Yocto is not entirely unlike Gentoo - recipes describe components of the system, which is built from source - but with the addition of a fairly sophisticated caching scheme, where the input to a recipe is hashed and the hash used to store the outcome, which is then reused in future builds (and the cache can be shared by different builders) unless the input changes. The other key feature of Yocto is that the system is composable in layers, where upper layers add, extend or override recipes from the lower layers. Layers can and are provided by different parties (e.g.

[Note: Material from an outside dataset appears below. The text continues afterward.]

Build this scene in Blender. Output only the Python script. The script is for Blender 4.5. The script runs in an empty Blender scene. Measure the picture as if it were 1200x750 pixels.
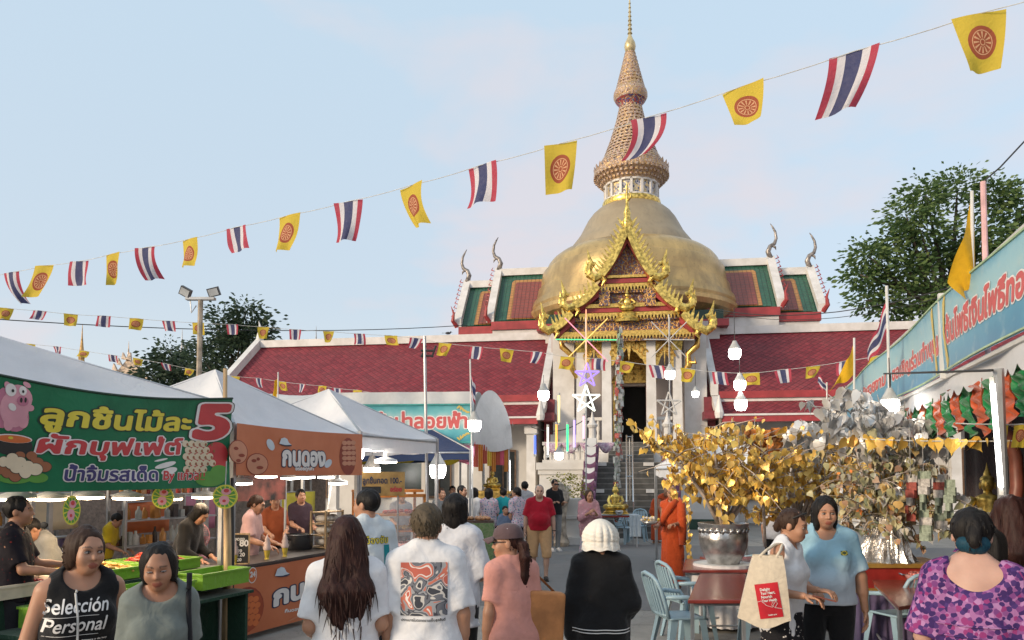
import bpy, bmesh, math, random
import numpy as np
from mathutils import Vector, Matrix
from mathutils.bvhtree import BVHTree
random.seed(7); rng = np.random.default_rng(7)
SC = bpy.context.scene
COL = SC.collection
R = math.radians
PI = math.pi
# ------------------------------------------------------------------ camera
FPX, TILT, HORIZ, CAMH = 870.0, R(3.0), 556.0, 1.88
CY = HORIZ - FPX * math.tan(TILT)
cam = bpy.data.cameras.new('camera')
cam.sensor_width = 36.0
cam.lens = 36.0 * FPX / 1200.0
cam.shift_y = (CY - 375.0) / 1200.0
cam.clip_start = 0.05
cam.clip_end = 3000.0
cam_ob = bpy.data.objects.new('camera', cam)
cam_ob.location = (0, 0, CAMH)
cam_ob.rotation_euler = (R(90) + TILT, 0, 0)
COL.objects.link(cam_ob)
SC.camera = cam_ob
# ------------------------------------------------------------------ sky, sun, exposure
SUN_EL, SUN_AZ = R(17.0), R(-123.0)          # azimuth of the sun, clockwise from +Y: behind and to the left
SKY_STR = 0.13
SUN_STR = 1.35
SC.view_settings.view_transform = 'Standard'
SC.view_settings.look = 'None'
SC.view_settings.gamma = 1.0
SC.view_settings.use_curve_mapping = False
SC.view_settings.exposure = 1.1
world = bpy.data.worlds.new('World')
SC.world = world
world.use_nodes = True
wn, wl = world.node_tree.nodes, world.node_tree.links
wn.clear()
w_out = wn.new('ShaderNodeOutputWorld')
w_bg = wn.new('ShaderNodeBackground')
w_bg.inputs['Strength'].default_value = SKY_STR
w_sky = wn.new('ShaderNodeTexSky')
w_sky.sky_type = 'NISHITA'
w_sky.sun_disc = False
w_sky.sun_elevation = SUN_EL
w_sky.sun_rotation = SUN_AZ
w_sky.air_density = 1.0
w_sky.dust_density = 2.5
w_sky.ozone_density = 1.0
w_tc = wn.new('ShaderNodeTexCoord')
w_map = wn.new('ShaderNodeMapping')
w_map.inputs['Scale'].default_value = (1.0, 1.0, 2.4)
w_map.inputs['Location'].default_value = (0.35, 0.1, 0.2)
w_no = wn.new('ShaderNodeTexNoise')
w_no.inputs['Scale'].default_value = 1.9
w_no.inputs['Detail'].default_value = 5.0
w_no.inputs['Roughness'].default_value = 0.55
w_no.inputs['Distortion'].default_value = 0.25
w_rp = wn.new('ShaderNodeValToRGB')
w_rp.color_ramp.elements[0].position = 0.49
w_rp.color_ramp.elements[1].position = 0.60
w_rp.color_ramp.elements[0].color = (0, 0, 0, 1)
w_rp.color_ramp.elements[1].color = (1, 1, 1, 1)
# more veil towards the horizon
w_sep = wn.new('ShaderNodeSeparateXYZ')
w_hz = wn.new('ShaderNodeMapRange')
w_hz.inputs['From Min'].default_value = 0.0
w_hz.inputs['From Max'].default_value = 0.62
w_hz.inputs['To Min'].default_value = 0.95
w_hz.inputs['To Max'].default_value = 0.3
w_add = wn.new('ShaderNodeMath'); w_add.operation = 'MULTIPLY'
w_mix = wn.new('ShaderNodeMix'); w_mix.data_type = 'RGBA'
w_mul = wn.new('ShaderNodeMix'); w_mul.data_type = 'RGBA'; w_mul.blend_type = 'MULTIPLY'
CLOUD = (2.98, 2.62, 2.70, 1)
HAZE_HI, HAZE_LO = (2.28, 2.88, 3.36, 1), (2.72, 2.84, 2.98, 1)
w_rpz = wn.new('ShaderNodeValToRGB')                     # evening haze: pale blue overhead, near white low down
w_rpz.color_ramp.elements[0].position = 0.02; w_rpz.color_ramp.elements[1].position = 0.62
w_rpz.color_ramp.elements.new(0.22).color = (2.32, 2.66, 2.98, 1); w_rpz.color_ramp.elements[2].position = 0.62; w_rpz.color_ramp.elements[0].color = HAZE_LO; w_rpz.color_ramp.elements[2].color = HAZE_HI
w_mix.inputs[7].default_value = CLOUD
w_mul.blend_type = 'MIX'; w_mul.inputs[0].default_value = 0.82
wl.new(w_tc.outputs['Generated'], w_map.inputs['Vector'])
wl.new(w_map.outputs['Vector'], w_no.inputs['Vector'])
wl.new(w_tc.outputs['Generated'], w_sep.inputs[0])
w_bank = wn.new('ShaderNodeMath'); w_bank.operation = 'MULTIPLY_ADD'          # the cloud bank lies to the right
w_bank.inputs[1].default_value = 0.32
wl.new(w_sep.outputs['X'], w_bank.inputs[0]); wl.new(w_no.outputs['Fac'], w_bank.inputs[2]); wl.new(w_bank.outputs[0], w_rp.inputs['Fac'])
wl.new(w_sep.outputs['Z'], w_hz.inputs['Value'])
wl.new(w_rp.outputs['Color'], w_add.inputs[0]); wl.new(w_hz.outputs['Result'], w_add.inputs[1])
wl.new(w_sep.outputs['Z'], w_rpz.inputs['Fac'])
wl.new(w_rpz.outputs['Color'], w_mul.inputs[7])
wl.new(w_sky.outputs['Color'], w_mul.inputs[6])
wl.new(w_mul.outputs[2], w_mix.inputs[6])
wl.new(w_add.outputs[0], w_mix.inputs[0])
wl.new(w_mix.outputs[2], w_bg.inputs['Color'])
wl.new(w_bg.outputs[0], w_out.inputs['Surface'])
sun = bpy.data.lights.new('sun', 'SUN')
sun.energy = SUN_STR
sun.angle = R(10.0)
sun.color = (1.0, 0.80, 0.58)
sun_ob = bpy.data.objects.new('sun', sun)
_sd = Vector((math.sin(SUN_AZ) * math.cos(SUN_EL), math.cos(SUN_AZ) * math.cos(SUN_EL), math.sin(SUN_EL)))
sun_ob.rotation_euler = _sd.to_track_quat('Z', 'Y').to_euler()
sun_ob.location = _sd * 60
COL.objects.link(sun_ob)
SC.cycles.use_denoising = True
SC.cycles.max_bounces = 6
SC.cycles.diffuse_bounces = 3
SC.cycles.transparent_max_bounces = 8
SC.cycles.sample_clamp_indirect = 4.0
# ------------------------------------------------------------------ pixel <-> place helpers (photo pixels, 1200 x 750)
_cf = Vector((0, math.cos(TILT), math.sin(TILT))); _cu = Vector((0, -math.sin(TILT), math.cos(TILT)))
CAMP = Vector((0, 0, CAMH))
def ray(px, py):
 return Vector((1, 0, 0)) * ((px - 600) / FPX) + _cu * (-(py - CY) / FPX) + _cf
def P(px, py, Y):
 d = ray(px, py); return CAMP + d * (Y / d.y)
def G(px, py, z=0.0):
 d = ray(px, py); return CAMP + d * ((z - CAMH) / d.z)
def proj(p):
 v = Vector(p) - CAMP; d = v.dot(_cf)
 return (600 + FPX * v.x / d, CY - FPX * v.dot(_cu) / d)
# ------------------------------------------------------------------ colours and materials
def lin(c):
 c = c / 255.0
 return c / 12.92 if c <= 0.04045 else ((c + 0.055) / 1.055) ** 2.4
def S(r, g, b, k=1.0):
 return (lin(r) * k, lin(g) * k, lin(b) * k)
MATS = {}
class NG:
 """tiny node-graph builder"""
 def __init__(s, name):
  s.m = bpy.data.materials.new(name); s.m.use_nodes = True
  s.n = s.m.node_tree.nodes; s.l = s.m.node_tree.links
  s.b = s.n['Principled BSDF']; s.out = s.n['Material Output']
 def new(s, t, **kw):
  x = s.n.new(t)
  for k, v in kw.items(): setattr(x, k, v)
  return x
 def link(s, a, b): s.l.new(a, b)
 def val(s, sock, v):
  if hasattr(v, 'is_output'): s.l.new(v, sock)
  elif isinstance(v, tuple) and len(v) == 3 and sock.type == 'RGBA': sock.default_value = (*v, 1)
  else: sock.default_value = v
 def math(s, op, a, b=0.0, c=None):
  x = s.new('ShaderNodeMath', operation=op); s.val(x.inputs[0], a); s.val(x.inputs[1], b)
  if c is not None: s.val(x.inputs[2], c)
  return x.outputs[0]
 def mix(s, f, a, b, mode='MIX'):
  x = s.new('ShaderNodeMix', data_type='RGBA', blend_type=mode)
  s.val(x.inputs[0], f); s.val(x.inputs[6], a); s.val(x.inputs[7], b)
  return x.outputs[2]
 def coord(s, what='Object', scale=None):
  t = s.new('ShaderNodeTexCoord').outputs[what]
  if scale is not None:
   mp = s.new('ShaderNodeMapping'); s.l.new(t, mp.inputs[0]); mp.inputs['Scale'].default_value = scale
   t = mp.outputs[0]
  return t
 def noise(s, vec, scale, detail=3.0, rough=0.55, dist=0.0):
  x = s.new('ShaderNodeTexNoise'); s.l.new(vec, x.inputs['Vector'])
  x.inputs['Scale'].default_value = scale; x.inputs['Detail'].default_value = detail
  x.inputs['Roughness'].default_value = rough; x.inputs['Distortion'].default_value = dist
  return x.outputs['Fac']
 def ramp(s, fac, stops, interp='LINEAR'):
  x = s.new('ShaderNodeValToRGB'); s.l.new(fac, x.inputs[0]); cr = x.color_ramp; cr.interpolation = interp
  while len(cr.elements) < len(stops): cr.elements.new(0.5)
  for e, (p, c) in zip(cr.elements, stops):
   e.position = p; e.color = (*c, 1) if len(c) == 3 else c
  return x.outputs[0]
 def xyz(s, vec):
  x = s.new('ShaderNodeSeparateXYZ'); s.l.new(vec, x.inputs[0]); return x.outputs
 def bump(s, h, strength=0.3, dist=0.01):
  x = s.new('ShaderNodeBump'); x.inputs['Strength'].default_value = strength; x.inputs['Distance'].default_value = dist
  s.l.new(h, x.inputs['Height']); s.l.new(x.outputs[0], s.b.inputs['Normal'])
 def base(s, c): s.val(s.b.inputs['Base Color'], c)
 def set(s, **kw):
  for k, v in kw.items(): s.val(s.b.inputs[k.replace('_', ' ')], v)
def mat(name, col=(.5, .5, .5), rough=0.6, metal=0.0, var=0.12, scale=6.0, bump=0.0, bscale=None, emis=0.0, ecol=None,
  col2=None, coord='Object', stretch=None, trans=0.0, sheen=0.0, alpha=None, sss=0.0, spec=None, detail=4.0):
 if name in MATS: return MATS[name]
 g = NG(name)
 v = g.coord(coord, stretch)
 n = g.noise(v, scale, detail)
 c2 = col2 or tuple(max(0, x * (1 - var * 2)) for x in col)
 c1 = col if col2 else tuple(min(1, x * (1 + var)) for x in col)
 g.base(g.ramp(n, [(0.35, c2), (0.65, c1)]))
 g.set(Roughness=rough, Metallic=metal)
 if spec is not None: g.b.inputs['Specular IOR Level'].default_value = spec
 if bump:
  n2 = g.noise(v, bscale or scale * 4, 5.0)
  g.bump(n2, bump, 0.01)
 if emis:
  g.b.inputs['Emission Color'].default_value = (*(ecol or col), 1); g.b.inputs['Emission Strength'].default_value = emis
 if trans: g.b.inputs['Transmission Weight'].default_value = trans
 if sheen: g.b.inputs['Sheen Weight'].default_value = sheen
 if sss:
  g.b.inputs['Subsurface Weight'].default_value = sss; g.b.inputs['Subsurface Radius'].default_value = (0.02, 0.008, 0.004)
 MATS[name] = g.m
 return g.m
def cloth_mat(name, col, col2=None, var=0.06, wr=0.35, scale=14.0, rough=0.85, see=0.0):
 """woven cloth: fine weave and soft creases"""
 if name in MATS: return MATS[name]
 g = NG(name); v = g.coord('Object')
 n = g.noise(v, scale, 4.0, 0.6, 0.4)
 c2 = col2 or tuple(x * (1 - 2 * var) for x in col)
 g.base(g.ramp(n, [(0.35, c2), (0.65, col)])); g.set(Roughness=rough); g.b.inputs['Sheen Weight'].default_value = 0.15
 g.b.inputs['Specular IOR Level'].default_value = 0.2
 h = g.math('ADD', g.noise(v, 9.0, 3.0, 0.5, 1.2), g.math('MULTIPLY', g.noise(v, 420.0, 1.0), 0.06))
 g.bump(h, wr, 0.03)
 if see:
  # thin cloth lets light through
  t = g.new('ShaderNodeBsdfTranslucent'); t.inputs[0].default_value = (*col, 1)
  mx = g.new('ShaderNodeMixShader'); mx.inputs[0].default_value = see
  g.link(g.b.outputs[0], mx.inputs[1]); g.link(t.outputs[0], mx.inputs[2]); g.link(mx.outputs[0], g.out.inputs[0])
 MATS[name] = g.m
 return g.m
def lamp_mat(name, col, strength):
 if name in MATS: return MATS[name]
 g = NG(name); g.base(col); g.set(Roughness=0.4)
 g.b.inputs['Emission Color'].default_value = (*col, 1); g.b.inputs['Emission Strength'].default_value = strength
 MATS[name] = g.m
 return g.m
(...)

BSP layers from HW vendors or their SW partners).

Yocto Linux is used by projects which need to be able to guarantee that they can bootstrap their OS build, customize the build (e.g. filter out use of certain licenses or use a specific toolchain) and to manage SW supply chain (the layer idea, and then in a business contact something like RASIC for the layers).

To sum it up, "rebuilding the entire Linux OS w/ caching" is absolutely the norm in embedded dev, as is having a compiler farm doing this hooked into your CI. Edge nodes like developer laptops then access the CI build farm's caches to make a local build bearable, with the caveat that you don't get incremental builds at the component level this way, so usually you still want to either dev separately against an SDK (or reuse the build root) or at least keep your components small and modular enough to not make it painful.

Automotive, network equipment (e.g. routers), stage/production equipment (mixers and other networked A/V gear, etc.) and many other parts of the SW world work this way.

Hacker News is mostly exposed to web development and desktop Linux/mobile app development, which are pretty different. Indeed, perhaps the most surprising thing is how different desktop Linux development is from embedded Linux development and how little cross-pollination between these communities is taking place.

If you develop your for desktop Linux, the distro on your box also serves as its SDK - you just install a bunch of -dev packages from your package manager and build against the host. Or perhaps a Docker image as build env in some cases. But you generally never rebuild/bootstrap the OS, which in embedded is the primary unit of work (with mitigations such as caching).

One side-effect of this is that embedded systems and desktop systems tend to approach updates/OTA differently. In the package/binary-based systems, OTAs come in via the package manager. Embedded systems historically tend to go for full system image updates with again some mitigations such as binary deltas, and then A/B partition update schemes. Or a partitioning of the update content that is orthogonal to the partitioning that goes into the OS image build. Lately there's a trend for seperating applications out into container images that get deployed seperately from the base OS image, and thoughts about containers that can move between embedded devices on the edge and the cloud infra in the back.